Malte Beck

Malte Beck is Agile Coach at kartenmacherei, one of the leading providers of personalized event stationery in Europe. After several years in the IT industry and in project management, he specialized five years ago in agile organizational development. In 2016, Malte accompanied the transformation of kartenmacherei from rigid departments into agile, cross-functional squads. As an Agile Coach, he has been driving the methodical development of the teams ever since. His mission is to use innovative frameworks and tools to create the best conditions for efficient cooperation

Thursday 14th of March 11:45 - Agile Dreamteam: Lateral Leadership & OKRs

In agile cross-functional environments, classic top-down leadership is being replaced by new decision-making and leadership models.
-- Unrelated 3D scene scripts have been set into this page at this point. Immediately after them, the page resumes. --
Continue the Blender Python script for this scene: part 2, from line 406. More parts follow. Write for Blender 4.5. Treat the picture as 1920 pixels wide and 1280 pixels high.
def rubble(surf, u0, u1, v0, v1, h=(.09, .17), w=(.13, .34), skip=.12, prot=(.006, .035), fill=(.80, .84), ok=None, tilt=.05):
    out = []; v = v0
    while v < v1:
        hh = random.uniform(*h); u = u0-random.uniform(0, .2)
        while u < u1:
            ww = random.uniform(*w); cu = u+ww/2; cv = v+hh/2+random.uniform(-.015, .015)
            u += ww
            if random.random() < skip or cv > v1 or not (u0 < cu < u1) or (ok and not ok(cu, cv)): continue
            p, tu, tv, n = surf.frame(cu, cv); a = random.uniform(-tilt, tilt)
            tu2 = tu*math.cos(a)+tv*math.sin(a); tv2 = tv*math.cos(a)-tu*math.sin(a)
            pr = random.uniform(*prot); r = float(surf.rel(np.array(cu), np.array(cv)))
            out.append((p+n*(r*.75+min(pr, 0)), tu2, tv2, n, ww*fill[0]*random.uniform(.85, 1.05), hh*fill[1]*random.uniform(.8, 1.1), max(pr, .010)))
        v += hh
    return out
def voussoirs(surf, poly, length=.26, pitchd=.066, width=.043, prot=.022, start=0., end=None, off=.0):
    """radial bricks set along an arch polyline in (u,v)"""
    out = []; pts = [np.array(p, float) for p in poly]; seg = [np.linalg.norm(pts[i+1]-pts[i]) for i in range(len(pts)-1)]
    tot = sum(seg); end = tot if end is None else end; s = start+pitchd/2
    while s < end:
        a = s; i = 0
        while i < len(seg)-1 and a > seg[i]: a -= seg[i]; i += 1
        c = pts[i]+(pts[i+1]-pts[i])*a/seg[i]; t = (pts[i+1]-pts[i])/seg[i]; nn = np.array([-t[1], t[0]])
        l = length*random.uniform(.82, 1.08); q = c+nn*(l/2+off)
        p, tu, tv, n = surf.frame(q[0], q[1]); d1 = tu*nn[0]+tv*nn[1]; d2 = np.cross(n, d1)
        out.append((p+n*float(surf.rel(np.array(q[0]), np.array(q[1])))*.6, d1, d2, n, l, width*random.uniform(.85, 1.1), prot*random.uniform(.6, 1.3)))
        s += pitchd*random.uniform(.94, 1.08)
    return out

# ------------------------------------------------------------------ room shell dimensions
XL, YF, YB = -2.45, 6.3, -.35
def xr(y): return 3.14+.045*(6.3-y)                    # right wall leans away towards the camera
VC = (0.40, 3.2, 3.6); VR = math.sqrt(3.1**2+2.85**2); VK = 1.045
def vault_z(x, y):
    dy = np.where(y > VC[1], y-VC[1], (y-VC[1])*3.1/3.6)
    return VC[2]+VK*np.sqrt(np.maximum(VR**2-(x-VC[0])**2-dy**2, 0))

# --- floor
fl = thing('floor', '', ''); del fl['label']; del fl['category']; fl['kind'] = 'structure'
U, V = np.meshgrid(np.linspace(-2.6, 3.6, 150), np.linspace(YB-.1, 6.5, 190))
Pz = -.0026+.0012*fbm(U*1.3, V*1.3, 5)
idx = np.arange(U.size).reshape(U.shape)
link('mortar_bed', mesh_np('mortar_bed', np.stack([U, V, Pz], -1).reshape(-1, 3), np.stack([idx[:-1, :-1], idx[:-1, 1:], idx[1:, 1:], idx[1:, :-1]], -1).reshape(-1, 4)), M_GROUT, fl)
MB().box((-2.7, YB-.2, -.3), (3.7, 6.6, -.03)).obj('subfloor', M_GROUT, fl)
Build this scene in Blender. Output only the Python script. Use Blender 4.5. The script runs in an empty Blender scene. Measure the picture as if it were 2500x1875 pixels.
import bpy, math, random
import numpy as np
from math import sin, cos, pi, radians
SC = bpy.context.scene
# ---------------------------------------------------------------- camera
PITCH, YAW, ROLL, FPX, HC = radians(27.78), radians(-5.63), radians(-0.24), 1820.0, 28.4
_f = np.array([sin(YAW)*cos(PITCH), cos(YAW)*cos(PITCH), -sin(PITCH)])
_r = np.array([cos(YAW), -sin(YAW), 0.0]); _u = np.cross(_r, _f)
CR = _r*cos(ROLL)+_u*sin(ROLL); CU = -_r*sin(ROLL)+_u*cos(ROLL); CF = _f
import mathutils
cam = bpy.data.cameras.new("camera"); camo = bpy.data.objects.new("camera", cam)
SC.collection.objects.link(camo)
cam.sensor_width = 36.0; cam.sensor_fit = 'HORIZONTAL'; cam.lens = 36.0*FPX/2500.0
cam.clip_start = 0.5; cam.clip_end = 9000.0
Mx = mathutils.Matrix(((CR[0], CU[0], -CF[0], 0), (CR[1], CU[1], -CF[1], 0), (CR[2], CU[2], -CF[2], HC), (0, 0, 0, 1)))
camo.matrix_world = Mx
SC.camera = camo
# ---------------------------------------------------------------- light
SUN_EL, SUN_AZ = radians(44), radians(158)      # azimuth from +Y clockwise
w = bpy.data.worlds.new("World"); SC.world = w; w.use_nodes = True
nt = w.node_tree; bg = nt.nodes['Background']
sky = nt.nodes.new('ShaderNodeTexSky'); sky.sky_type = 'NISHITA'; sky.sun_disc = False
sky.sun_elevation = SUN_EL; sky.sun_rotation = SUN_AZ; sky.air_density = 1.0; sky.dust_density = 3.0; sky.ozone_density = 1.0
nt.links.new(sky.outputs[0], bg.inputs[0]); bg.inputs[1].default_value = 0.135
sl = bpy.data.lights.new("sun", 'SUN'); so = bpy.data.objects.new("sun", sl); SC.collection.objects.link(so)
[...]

In most cases, the leadership is handed over to the team member who is considered an expert in the area affected by the decision. Since there are no “Vorgesetzte” in this structure (German word for supervisor. Literally translated: Someone who has been placed in front of you), no team member can withdraw to a (hierarchical) position or refer to it. All are equal. Although the teams work autonomously and self-organized and are all equally responsible for achieving the common goals, it can be observed that in most cases the measures and analysis of outcomes is driven by one person in the team. However, this can lead to ambiguities and misunderstandings within the team: There is an asymmetry of information regarding the goals to be achieved and the status of goal achievement. Especially in agile networks, however, there must be a direction which everyone is heading to. OKRs help here to a certain extent, since an alignment in the team is created by defining and communicating the objectives and key results together. However, the more comprehensively a topic is developed, the more detailed questions arise to which OKRs cannot provide answers. As a framework for goal management, they are located at a completely different flight level than implementation details. In order to achieve the objectives, however, decisions must also be made on a daily basis at the implementation level. But who takes the lead? Lateral leadership is needed to ensure that the entire team focuses on the same goal. Every expert must be able to captivate the colleagues thematically and convince them. Pure specialist knowledge is not enough for this. Leadership without authority places high demands on the individual soft skills of all team members: empathy, communication and conflict skills. In order to be able to discuss a decision openly without dictating, strong and mutual trust is required. In my talk I will show why OKRs and Lateral Leadership can be practiced independently of each other, but only together unleash their full power.